WRITTEN REQUEST — Word for word, restate the lines from the start of the data below through the line containing "S.camera = co".

DATA PROVIDED —
## Begin

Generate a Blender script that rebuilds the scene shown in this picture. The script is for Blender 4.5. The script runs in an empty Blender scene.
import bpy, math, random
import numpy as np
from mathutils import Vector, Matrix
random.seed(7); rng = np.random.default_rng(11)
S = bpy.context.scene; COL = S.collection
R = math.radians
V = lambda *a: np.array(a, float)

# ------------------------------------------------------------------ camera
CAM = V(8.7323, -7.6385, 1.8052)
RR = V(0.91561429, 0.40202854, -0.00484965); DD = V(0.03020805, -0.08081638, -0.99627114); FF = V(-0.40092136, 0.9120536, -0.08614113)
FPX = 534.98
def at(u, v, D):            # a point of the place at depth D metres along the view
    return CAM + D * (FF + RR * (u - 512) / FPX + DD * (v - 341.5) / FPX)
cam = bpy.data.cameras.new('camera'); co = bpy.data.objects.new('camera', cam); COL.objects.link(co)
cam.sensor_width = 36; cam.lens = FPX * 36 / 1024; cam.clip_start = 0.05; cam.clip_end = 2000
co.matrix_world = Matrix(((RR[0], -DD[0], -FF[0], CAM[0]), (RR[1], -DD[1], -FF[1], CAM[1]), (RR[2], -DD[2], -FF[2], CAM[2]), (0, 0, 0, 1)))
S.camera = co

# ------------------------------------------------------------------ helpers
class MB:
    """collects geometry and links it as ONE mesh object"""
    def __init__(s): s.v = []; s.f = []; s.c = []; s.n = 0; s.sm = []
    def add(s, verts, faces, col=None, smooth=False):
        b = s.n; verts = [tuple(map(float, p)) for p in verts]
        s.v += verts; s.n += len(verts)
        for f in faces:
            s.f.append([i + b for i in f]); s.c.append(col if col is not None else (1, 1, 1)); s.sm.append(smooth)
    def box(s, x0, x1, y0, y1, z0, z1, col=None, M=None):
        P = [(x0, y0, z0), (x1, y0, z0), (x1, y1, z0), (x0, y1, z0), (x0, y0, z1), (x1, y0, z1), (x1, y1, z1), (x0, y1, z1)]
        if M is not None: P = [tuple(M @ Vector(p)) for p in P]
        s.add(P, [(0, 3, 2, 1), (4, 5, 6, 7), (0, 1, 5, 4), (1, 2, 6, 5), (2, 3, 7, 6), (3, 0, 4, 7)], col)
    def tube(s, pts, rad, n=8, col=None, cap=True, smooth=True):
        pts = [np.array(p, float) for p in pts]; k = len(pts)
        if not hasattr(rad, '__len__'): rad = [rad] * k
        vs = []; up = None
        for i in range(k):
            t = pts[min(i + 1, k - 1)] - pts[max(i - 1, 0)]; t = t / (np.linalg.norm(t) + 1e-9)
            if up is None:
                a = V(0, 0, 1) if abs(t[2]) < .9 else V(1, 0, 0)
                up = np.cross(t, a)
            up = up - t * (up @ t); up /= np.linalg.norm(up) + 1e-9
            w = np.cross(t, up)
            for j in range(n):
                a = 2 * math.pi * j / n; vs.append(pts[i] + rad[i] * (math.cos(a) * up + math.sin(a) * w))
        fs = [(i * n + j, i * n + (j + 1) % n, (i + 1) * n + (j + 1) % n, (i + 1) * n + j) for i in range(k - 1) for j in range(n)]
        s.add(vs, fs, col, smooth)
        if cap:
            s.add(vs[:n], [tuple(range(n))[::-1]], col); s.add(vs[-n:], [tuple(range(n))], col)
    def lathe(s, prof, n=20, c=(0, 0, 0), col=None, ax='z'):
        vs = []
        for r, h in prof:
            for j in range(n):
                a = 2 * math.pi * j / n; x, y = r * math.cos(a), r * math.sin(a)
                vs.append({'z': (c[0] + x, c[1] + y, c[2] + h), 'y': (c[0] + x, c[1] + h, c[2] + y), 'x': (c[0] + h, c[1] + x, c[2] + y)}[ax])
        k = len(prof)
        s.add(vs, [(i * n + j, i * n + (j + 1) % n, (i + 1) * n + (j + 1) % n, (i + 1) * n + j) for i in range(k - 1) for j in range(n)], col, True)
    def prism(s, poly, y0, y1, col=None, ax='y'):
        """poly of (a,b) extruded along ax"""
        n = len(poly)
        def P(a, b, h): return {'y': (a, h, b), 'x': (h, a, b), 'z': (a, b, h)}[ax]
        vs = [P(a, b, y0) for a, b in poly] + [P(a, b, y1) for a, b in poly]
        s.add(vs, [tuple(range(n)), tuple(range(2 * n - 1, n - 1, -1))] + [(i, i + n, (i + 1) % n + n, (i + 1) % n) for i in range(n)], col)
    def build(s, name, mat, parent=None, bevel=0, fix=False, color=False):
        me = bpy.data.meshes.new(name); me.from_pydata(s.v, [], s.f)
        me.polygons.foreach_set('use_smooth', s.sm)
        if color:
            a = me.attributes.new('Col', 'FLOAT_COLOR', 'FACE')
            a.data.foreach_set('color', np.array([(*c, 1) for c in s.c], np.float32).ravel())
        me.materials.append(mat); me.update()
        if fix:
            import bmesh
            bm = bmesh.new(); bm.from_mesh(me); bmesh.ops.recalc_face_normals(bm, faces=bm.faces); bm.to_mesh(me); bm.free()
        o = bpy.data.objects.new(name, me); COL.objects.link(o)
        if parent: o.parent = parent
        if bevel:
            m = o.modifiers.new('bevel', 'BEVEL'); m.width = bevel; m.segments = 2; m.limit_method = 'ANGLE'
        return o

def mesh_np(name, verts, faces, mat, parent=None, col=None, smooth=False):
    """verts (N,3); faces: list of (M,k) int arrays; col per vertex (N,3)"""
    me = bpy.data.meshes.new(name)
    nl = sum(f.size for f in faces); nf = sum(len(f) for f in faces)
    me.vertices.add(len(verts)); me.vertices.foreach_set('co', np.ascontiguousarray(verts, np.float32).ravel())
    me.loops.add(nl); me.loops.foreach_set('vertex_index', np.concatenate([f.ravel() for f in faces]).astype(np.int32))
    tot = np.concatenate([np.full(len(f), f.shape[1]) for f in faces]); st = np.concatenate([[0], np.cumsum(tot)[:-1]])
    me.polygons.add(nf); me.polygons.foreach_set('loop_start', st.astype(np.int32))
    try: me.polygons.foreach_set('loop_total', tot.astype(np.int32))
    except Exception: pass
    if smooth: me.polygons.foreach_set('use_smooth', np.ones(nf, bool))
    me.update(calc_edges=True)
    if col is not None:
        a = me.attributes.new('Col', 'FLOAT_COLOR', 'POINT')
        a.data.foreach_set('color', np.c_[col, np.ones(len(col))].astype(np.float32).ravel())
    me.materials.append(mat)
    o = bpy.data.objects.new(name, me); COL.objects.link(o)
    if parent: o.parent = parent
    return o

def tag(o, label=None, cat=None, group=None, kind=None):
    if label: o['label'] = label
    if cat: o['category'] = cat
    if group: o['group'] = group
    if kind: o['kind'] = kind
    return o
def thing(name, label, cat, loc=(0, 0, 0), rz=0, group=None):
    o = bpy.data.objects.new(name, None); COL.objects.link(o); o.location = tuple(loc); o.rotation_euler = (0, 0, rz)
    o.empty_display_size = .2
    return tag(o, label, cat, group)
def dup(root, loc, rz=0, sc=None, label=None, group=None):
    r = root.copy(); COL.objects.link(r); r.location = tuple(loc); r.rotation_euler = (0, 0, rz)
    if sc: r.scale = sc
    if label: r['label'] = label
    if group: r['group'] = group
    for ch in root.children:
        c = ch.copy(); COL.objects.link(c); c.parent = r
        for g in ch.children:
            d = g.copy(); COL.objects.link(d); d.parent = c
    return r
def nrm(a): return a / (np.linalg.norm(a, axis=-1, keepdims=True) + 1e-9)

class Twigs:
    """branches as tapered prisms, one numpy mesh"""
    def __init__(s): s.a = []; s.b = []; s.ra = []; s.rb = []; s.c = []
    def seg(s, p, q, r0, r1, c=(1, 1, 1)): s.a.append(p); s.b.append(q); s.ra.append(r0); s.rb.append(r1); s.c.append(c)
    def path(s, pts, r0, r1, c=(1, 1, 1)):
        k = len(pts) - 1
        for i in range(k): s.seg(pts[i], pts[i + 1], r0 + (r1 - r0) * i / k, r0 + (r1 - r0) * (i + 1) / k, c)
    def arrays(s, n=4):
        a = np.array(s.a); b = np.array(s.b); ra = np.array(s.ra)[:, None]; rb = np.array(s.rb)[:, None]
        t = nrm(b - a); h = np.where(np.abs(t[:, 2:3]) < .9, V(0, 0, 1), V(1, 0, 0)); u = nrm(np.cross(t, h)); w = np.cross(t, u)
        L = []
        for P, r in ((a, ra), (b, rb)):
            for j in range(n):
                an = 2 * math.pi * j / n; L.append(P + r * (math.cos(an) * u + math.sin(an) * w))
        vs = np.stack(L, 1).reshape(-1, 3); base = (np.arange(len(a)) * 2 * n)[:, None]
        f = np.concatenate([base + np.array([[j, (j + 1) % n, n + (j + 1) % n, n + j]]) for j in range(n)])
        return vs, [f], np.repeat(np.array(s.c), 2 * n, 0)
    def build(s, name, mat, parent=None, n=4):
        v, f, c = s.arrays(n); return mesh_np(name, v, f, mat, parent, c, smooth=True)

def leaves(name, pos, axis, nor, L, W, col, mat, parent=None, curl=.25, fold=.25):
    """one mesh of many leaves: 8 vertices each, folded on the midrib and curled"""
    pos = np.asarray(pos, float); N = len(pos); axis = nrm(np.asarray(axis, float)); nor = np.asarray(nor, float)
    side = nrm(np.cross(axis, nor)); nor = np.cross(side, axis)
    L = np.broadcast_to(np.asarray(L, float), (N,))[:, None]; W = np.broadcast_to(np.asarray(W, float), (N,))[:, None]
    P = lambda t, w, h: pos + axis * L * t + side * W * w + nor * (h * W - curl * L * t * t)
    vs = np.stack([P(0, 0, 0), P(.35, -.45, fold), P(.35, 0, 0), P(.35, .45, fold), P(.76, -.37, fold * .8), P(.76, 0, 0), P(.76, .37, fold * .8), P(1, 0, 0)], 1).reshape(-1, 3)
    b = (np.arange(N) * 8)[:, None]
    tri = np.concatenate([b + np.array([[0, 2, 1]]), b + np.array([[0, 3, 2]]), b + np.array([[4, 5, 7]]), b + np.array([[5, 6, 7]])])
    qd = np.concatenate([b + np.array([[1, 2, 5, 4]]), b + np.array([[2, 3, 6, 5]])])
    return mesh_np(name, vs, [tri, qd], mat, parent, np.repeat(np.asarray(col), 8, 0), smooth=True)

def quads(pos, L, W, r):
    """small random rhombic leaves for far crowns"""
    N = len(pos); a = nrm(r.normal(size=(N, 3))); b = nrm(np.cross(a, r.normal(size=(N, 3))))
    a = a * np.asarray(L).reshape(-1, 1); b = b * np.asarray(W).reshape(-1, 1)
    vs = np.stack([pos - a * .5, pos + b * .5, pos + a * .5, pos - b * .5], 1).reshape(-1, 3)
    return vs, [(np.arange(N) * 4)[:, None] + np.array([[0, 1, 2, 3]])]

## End

RESPONSE TO THE TASK —
Generate a Blender script that rebuilds the scene shown in this picture. The script is for Blender 4.5. The script runs in an empty Blender scene.
import bpy, math, random
import numpy as np
from mathutils import Vector, Matrix
random.seed(7); rng = np.random.default_rng(11)
S = bpy.context.scene; COL = S.collection
R = math.radians
V = lambda *a: np.array(a, float)

# ------------------------------------------------------------------ camera
CAM = V(8.7323, -7.6385, 1.8052)
RR = V(0.91561429, 0.40202854, -0.00484965); DD = V(0.03020805, -0.08081638, -0.99627114); FF = V(-0.40092136, 0.9120536, -0.08614113)
FPX = 534.98
def at(u, v, D):            # a point of the place at depth D metres along the view
    return CAM + D * (FF + RR * (u - 512) / FPX + DD * (v - 341.5) / FPX)
cam = bpy.data.cameras.new('camera'); co = bpy.data.objects.new('camera', cam); COL.objects.link(co)
cam.sensor_width = 36; cam.lens = FPX * 36 / 1024; cam.clip_start = 0.05; cam.clip_end = 2000
co.matrix_world = Matrix(((RR[0], -DD[0], -FF[0], CAM[0]), (RR[1], -DD[1], -FF[1], CAM[1]), (RR[2], -DD[2], -FF[2], CAM[2]), (0, 0, 0, 1)))
S.camera = co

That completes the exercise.